Across the hall was a box in front of another office with graded papers that a professor was returning to his class. Paco had gone through the stack and commented on them in his usual heavy black pen. He had written things like, “I think Huckleberry Finn is a wonderful example of a picaresque novel. Perhaps your professor is unaware of this.” Every paper had comments like this written on it. Michael hurried out of there.
The third chapter of the Paco story doesn’t involve me, but my friend Kurt. One day Kurt was waiting for the bus to pick him up on campus and bring him to our apartment (we were roommates at the time.) He looked over and saw someone he thought he recognized, but wasn’t sure. As soon as he figured out it was Paco, he whispered to himself, “Paco”. At that point Paco turned, saw him, and “recognized” him. You see, Kurt wasn’t in that class of mine, but his girlfriend Anna was, and he often sat in on it. Plus, Kurt looked a little like me at the time, so we think Paco confused him with me. He quoted a comment Kurt had made in that class back at him verbatim. At any rate, Paco began talking to him.
(Let me interrupt here for a moment. I showed a draft of this to Kurt who also pointed out another encounter. When Kurt was (jokingly) running for SGA president he was in many of the campus buildings late one night hanging up posters. He came across Paco in an empty classroom, talking out loud to nobody.)
He explained that when he was in the creative writing class he had been in his “Charles Manson/Jesus phase” but was beyond that now. (It took Kurt a bit to recognize him because he’d cut his hair and was wearing different types of clothes.)
When Kurt’s bus arrived, Paco got on it with him and continued the mostly one-sided conversation. At one point he talked about getting into a fight with his father. “Yeah, we got into a big fight and I guess we were really loud because the neighbors called the cops. So the cops showed up and I guess there’s some law that if there’s a certain amount of blood, someone has to go to jail.”
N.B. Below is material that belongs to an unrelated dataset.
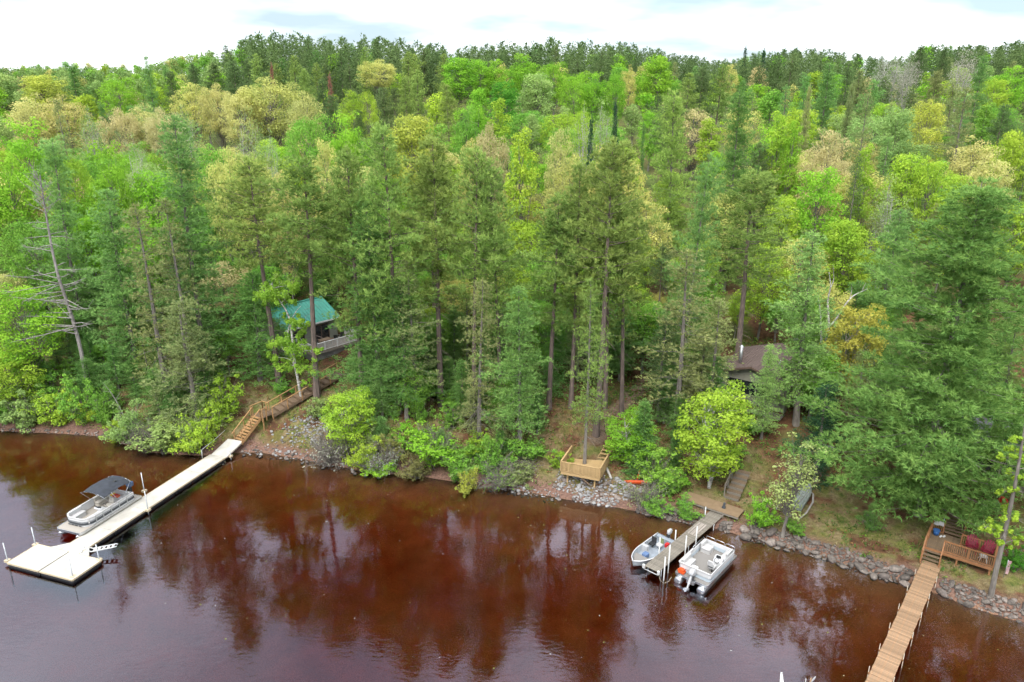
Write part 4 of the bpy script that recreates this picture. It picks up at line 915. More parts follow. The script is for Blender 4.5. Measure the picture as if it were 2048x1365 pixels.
BL = frame('pontoon_boat', (-34.28, 52.75), (-.318, -.948)); tag(BL, 'white pontoon boat with black canopy moored beside the long pale dock', 'boat')
BL.location.z = .04
tubes(BL, 6.5, 2.5, .33, .14)
MB().prism(rrect(-3.0, 3.1, -1.28, 1.28, .28, 4, (1, 0, 0, 1)), .5, .6).make('deck', 'carpet_beige', BL)
MB().wall(rrect(-3.02, 3.12, -1.3, 1.3, .28, 4, (1, 0, 0, 1)), .44, .62, .05, True).make('deck_edge', 'aluminium', BL)
def u_path(x0, x1, y, r, n=8):
    p = [(x0, -y), (x1 - r, -y)]
    for i in range(1, n): a = -math.pi / 2 + math.pi / 2 * i / n; p.append((x1 - r + r * math.cos(a), -y + r + r * math.sin(a)))
    p.append((x1, -y + r)); p += [(a, -b) for a, b in p[::-1]]
    return p
fp = u_path(-2.35, 2.35, 1.2, .75)
fence = MB().wall(fp, .62, .92, .05).make('fence_panel', 'white_gel', BL, label=None) if False else MB().wall(fp, .62, 1.26, .05).make('fence_panel', 'white_gel', BL)
MB().wall(u_path(-2.36, 2.39, 1.235, .77), .76, .96, .02).make('stripe_panel', 'charcoal_panel', fence)
MB().wall(u_path(-2.36, 2.395, 1.24, .77), 1.02, 1.05, .02).make('pin_stripe', 'charcoal_panel', fence)
for xx in (-1.6, -.8, 0, .8, 1.5):
    for yy in (-1.245, 1.245): piece('fence_post', fence, (xx, yy, .94), (.05, .05, .64), 'aluminium')
for k, (a, w) in enumerate(((-.62, .25), (-.28, .3), (.1, .34), (.5, .28))): piece('hull_mark', fence, (2.412, a, .70), (.012, w, .09), 'charcoal_panel')
MB().wall(fp, 1.25, 1.33, .12).make('fence_cap', 'white_vinyl', BL)
MB().wall([(-2.35, -1.2), (-2.35, -.45)], .62, 1.28, .05).make('stern_panel', 'white_gel', BL); MB().wall([(-2.35, .45), (-2.35, 1.2)], .62, 1.28, .05).make('stern_panel', 'white_gel', BL)
seat(BL, 'bow_lounge', (1.35, .82, .6), (1.5, .6, .42), 'white_vinyl', ('y+', .34)); seat(BL, 'bow_lounge', (1.45, -.85, .6), (1.3, .55, .42), 'white_vinyl', ('y-', .34))
seat(BL, 'stern_bench', (-1.85, .1, .6), (.62, 2.0, .42), 'white_vinyl', ('x-', .4)); seat(BL, 'side_bench', (-1.0, -.88, .6), (1.1, .52, .42), 'cream_vinyl', ('y-', .32))
cs = MB(); cs.loft([[(x + .25 * (z > .6), y, .6 + z) for x, y in rrect(-.3 + i, .3, -.35, .35, .1, 3)] for z, i in ((0, 0), (.55, 0), (.85, .3))], True, True); cs.make('console', 'white_gel', BL, loc=(.35, .72, 0))
pipe('steering_wheel', BL, [(.12, .72 + .17 * math.cos(a), 1.35 + .17 * math.sin(a)) for a in np.linspace(0, 6.283, 13)], .018, 'black_plastic', 6)
MB().wall([(.72, .42), (.78, .72), (.72, 1.02)], 1.4, 1.62, .015).make('windscreen', 'glass_dark', BL)
helm_chair(BL, (-.35, .68, .6), 'cream_vinyl', 0)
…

When Kurt’s stop came, he politely excused himself to no avail. Paco got off the bus with him. Kurt finally was able to ditch him by saying, “Hey, I’d invite you in, but my roommate is really weird and doesn’t like it when people he doesn’t know come over.” Paco replied with, “Oh hey that’s cool, I understand.” Kurt then took off in the opposite direction from our apartment and then doubled back behind the building. Paco waited at the bus stop, but it was the last bus of the day, so no bus would be coming.
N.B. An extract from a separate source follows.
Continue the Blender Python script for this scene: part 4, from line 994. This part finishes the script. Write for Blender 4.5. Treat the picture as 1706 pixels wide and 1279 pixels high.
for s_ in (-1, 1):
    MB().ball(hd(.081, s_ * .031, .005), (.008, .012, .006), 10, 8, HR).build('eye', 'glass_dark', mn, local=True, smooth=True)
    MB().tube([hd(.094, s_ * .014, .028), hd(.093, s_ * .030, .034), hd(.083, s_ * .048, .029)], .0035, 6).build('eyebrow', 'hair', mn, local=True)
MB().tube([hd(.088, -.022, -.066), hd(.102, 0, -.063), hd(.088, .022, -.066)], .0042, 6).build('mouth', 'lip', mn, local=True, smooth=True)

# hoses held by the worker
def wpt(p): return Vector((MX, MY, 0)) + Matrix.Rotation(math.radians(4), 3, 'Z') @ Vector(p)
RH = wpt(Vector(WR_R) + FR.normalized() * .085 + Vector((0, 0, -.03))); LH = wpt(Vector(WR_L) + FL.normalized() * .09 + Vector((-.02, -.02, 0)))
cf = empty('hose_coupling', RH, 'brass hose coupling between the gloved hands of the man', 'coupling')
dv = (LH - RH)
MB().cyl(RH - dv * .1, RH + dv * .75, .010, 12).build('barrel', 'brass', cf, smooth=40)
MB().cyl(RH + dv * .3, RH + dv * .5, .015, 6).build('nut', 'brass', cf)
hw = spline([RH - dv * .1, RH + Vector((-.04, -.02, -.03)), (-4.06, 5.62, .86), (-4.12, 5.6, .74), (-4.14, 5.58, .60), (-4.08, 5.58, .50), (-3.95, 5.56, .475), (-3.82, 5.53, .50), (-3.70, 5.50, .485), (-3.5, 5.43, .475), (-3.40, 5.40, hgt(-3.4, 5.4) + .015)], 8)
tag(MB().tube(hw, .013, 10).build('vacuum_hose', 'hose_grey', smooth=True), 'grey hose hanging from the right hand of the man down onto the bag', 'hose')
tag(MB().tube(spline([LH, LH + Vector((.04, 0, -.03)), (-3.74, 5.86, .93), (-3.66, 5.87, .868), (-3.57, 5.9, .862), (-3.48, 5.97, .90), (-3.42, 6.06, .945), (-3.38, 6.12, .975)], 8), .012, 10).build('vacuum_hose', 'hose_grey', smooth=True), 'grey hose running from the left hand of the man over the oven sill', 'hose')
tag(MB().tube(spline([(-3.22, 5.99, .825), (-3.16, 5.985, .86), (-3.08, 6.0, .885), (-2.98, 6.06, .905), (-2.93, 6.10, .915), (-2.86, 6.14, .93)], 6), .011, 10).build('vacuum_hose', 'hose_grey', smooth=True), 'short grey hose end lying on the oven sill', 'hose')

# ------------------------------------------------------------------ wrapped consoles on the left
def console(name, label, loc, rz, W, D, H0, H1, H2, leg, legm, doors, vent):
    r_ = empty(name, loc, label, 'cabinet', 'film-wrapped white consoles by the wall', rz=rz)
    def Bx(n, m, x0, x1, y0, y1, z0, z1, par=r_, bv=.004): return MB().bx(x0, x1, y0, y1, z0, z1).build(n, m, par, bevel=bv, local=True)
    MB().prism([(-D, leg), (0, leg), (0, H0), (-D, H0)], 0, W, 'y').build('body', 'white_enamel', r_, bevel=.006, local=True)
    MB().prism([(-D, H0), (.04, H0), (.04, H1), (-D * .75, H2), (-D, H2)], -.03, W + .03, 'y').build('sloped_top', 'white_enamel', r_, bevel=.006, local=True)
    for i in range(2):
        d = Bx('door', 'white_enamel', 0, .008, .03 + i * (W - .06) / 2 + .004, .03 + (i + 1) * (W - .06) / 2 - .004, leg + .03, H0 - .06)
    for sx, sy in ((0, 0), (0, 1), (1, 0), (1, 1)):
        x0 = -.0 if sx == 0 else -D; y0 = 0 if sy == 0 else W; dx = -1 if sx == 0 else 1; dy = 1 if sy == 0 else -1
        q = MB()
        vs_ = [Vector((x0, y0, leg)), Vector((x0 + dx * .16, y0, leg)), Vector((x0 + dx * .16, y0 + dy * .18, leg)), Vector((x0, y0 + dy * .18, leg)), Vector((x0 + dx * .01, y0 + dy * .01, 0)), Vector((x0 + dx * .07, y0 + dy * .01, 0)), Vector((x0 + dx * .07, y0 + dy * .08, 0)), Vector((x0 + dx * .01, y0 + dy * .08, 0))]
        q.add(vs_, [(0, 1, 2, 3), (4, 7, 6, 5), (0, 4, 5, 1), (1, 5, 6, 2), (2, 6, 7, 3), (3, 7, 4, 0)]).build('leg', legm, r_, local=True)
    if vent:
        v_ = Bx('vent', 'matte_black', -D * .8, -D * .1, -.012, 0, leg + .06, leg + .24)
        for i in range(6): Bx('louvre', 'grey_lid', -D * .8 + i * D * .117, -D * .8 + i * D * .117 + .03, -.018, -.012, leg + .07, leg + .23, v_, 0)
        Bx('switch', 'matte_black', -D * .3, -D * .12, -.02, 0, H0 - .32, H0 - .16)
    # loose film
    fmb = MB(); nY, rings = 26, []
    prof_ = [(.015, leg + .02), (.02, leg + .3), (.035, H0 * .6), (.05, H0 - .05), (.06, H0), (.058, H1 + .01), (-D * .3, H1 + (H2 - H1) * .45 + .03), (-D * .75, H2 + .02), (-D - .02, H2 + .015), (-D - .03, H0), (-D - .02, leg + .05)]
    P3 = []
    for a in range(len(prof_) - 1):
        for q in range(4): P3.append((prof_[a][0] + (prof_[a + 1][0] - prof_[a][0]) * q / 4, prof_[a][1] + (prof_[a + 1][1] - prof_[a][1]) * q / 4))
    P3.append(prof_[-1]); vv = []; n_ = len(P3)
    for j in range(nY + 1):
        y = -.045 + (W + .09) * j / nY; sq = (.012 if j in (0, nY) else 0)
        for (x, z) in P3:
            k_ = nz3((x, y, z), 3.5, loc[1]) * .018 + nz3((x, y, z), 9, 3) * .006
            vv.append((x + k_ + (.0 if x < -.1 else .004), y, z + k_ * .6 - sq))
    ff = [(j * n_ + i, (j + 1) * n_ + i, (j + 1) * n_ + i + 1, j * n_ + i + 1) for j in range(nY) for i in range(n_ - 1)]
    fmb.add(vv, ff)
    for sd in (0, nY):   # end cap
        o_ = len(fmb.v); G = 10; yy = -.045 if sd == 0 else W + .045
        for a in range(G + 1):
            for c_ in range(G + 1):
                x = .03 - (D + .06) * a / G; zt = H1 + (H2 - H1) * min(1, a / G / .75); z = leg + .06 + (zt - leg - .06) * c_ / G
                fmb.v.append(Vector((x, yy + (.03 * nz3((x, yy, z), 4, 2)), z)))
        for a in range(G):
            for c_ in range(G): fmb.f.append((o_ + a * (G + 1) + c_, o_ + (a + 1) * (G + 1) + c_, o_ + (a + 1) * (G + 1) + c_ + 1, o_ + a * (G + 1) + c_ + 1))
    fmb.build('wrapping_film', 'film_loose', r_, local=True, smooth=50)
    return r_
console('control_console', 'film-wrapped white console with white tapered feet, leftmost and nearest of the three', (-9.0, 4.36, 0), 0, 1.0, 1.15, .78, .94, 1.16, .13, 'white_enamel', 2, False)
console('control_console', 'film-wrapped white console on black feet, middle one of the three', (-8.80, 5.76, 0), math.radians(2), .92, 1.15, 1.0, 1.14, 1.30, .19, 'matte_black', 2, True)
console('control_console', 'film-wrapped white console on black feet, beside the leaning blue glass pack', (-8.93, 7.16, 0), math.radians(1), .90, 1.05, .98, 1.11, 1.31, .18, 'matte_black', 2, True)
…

That was the end of my Paco knowledge. A Google search on his name a few years ago turned up a police report from the LSU newspaper describing him as involved in a “fistic encounter” (a fistfight, I hope) on campus, but nothing more. Not until recently.
A strange coincidence now has Michael working with a friend of mine in Ohio. I told my friend to mention Paco, and he got Michael’s story out of that, along with the information that Paco is no longer with us - apparently he committed suicide. A not so humorous end to the tale, but a not unexpected one either.
Wherever you are, Paco, you made an impression. Perhaps not the one you wanted, but one nonetheless.